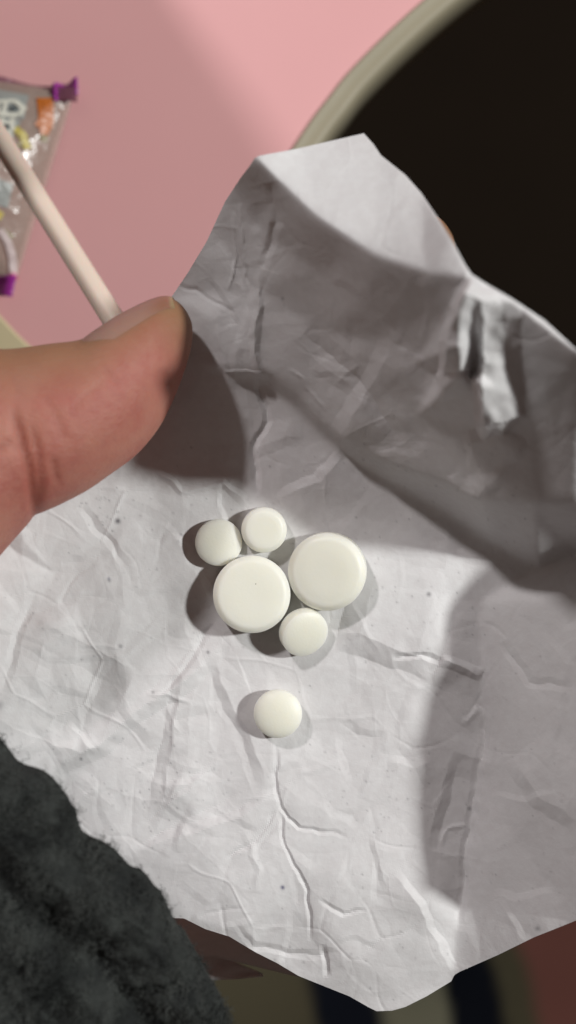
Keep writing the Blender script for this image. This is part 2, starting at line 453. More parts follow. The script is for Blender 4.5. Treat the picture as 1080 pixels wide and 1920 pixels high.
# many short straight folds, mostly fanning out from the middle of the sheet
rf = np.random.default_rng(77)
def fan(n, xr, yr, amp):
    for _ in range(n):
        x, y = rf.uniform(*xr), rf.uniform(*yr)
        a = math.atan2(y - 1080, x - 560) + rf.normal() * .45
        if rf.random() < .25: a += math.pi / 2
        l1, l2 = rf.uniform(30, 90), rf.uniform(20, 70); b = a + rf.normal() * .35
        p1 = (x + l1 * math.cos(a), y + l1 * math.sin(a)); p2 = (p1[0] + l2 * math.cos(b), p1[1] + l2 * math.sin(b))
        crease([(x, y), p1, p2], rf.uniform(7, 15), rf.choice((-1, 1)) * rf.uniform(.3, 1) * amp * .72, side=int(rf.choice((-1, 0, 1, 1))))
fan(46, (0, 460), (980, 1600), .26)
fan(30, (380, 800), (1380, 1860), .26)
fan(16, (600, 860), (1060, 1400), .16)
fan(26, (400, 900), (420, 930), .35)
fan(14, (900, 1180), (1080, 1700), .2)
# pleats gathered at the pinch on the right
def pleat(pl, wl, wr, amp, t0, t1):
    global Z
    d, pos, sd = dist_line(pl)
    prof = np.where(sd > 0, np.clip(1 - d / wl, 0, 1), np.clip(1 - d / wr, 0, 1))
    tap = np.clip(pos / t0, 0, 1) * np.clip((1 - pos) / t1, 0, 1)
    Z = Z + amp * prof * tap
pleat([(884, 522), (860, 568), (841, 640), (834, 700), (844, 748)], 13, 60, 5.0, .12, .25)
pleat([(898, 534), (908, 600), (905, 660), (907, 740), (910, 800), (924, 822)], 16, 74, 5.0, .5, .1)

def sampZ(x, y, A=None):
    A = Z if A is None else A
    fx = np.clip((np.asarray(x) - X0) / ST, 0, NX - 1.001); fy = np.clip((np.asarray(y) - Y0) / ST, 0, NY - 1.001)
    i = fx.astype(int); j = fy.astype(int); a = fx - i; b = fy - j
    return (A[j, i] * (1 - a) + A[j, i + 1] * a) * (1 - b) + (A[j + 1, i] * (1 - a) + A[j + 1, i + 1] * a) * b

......

Direction: Up to and including the line containing "74, 5.0, .5, .1)", repeat every line from the start of the data, but none of the pictures.

Task answer:
Keep writing the Blender script for this image. This is part 2, starting at line 453. More parts follow. The script is for Blender 4.5. Treat the picture as 1080 pixels wide and 1920 pixels high.
# many short straight folds, mostly fanning out from the middle of the sheet
rf = np.random.default_rng(77)
def fan(n, xr, yr, amp):
    for _ in range(n):
        x, y = rf.uniform(*xr), rf.uniform(*yr)
        a = math.atan2(y - 1080, x - 560) + rf.normal() * .45
        if rf.random() < .25: a += math.pi / 2
        l1, l2 = rf.uniform(30, 90), rf.uniform(20, 70); b = a + rf.normal() * .35
        p1 = (x + l1 * math.cos(a), y + l1 * math.sin(a)); p2 = (p1[0] + l2 * math.cos(b), p1[1] + l2 * math.sin(b))
        crease([(x, y), p1, p2], rf.uniform(7, 15), rf.choice((-1, 1)) * rf.uniform(.3, 1) * amp * .72, side=int(rf.choice((-1, 0, 1, 1))))
fan(46, (0, 460), (980, 1600), .26)
fan(30, (380, 800), (1380, 1860), .26)
fan(16, (600, 860), (1060, 1400), .16)
fan(26, (400, 900), (420, 930), .35)
fan(14, (900, 1180), (1080, 1700), .2)
# pleats gathered at the pinch on the right
def pleat(pl, wl, wr, amp, t0, t1):
    global Z
    d, pos, sd = dist_line(pl)
    prof = np.where(sd > 0, np.clip(1 - d / wl, 0, 1), np.clip(1 - d / wr, 0, 1))
    tap = np.clip(pos / t0, 0, 1) * np.clip((1 - pos) / t1, 0, 1)
    Z = Z + amp * prof * tap
pleat([(884, 522), (860, 568), (841, 640), (834, 700), (844, 748)], 13, 60, 5.0, .12, .25)
pleat([(898, 534), (908, 600), (905, 660), (907, 740), (910, 800), (924, 822)], 16, 74, 5.0, .5, .1)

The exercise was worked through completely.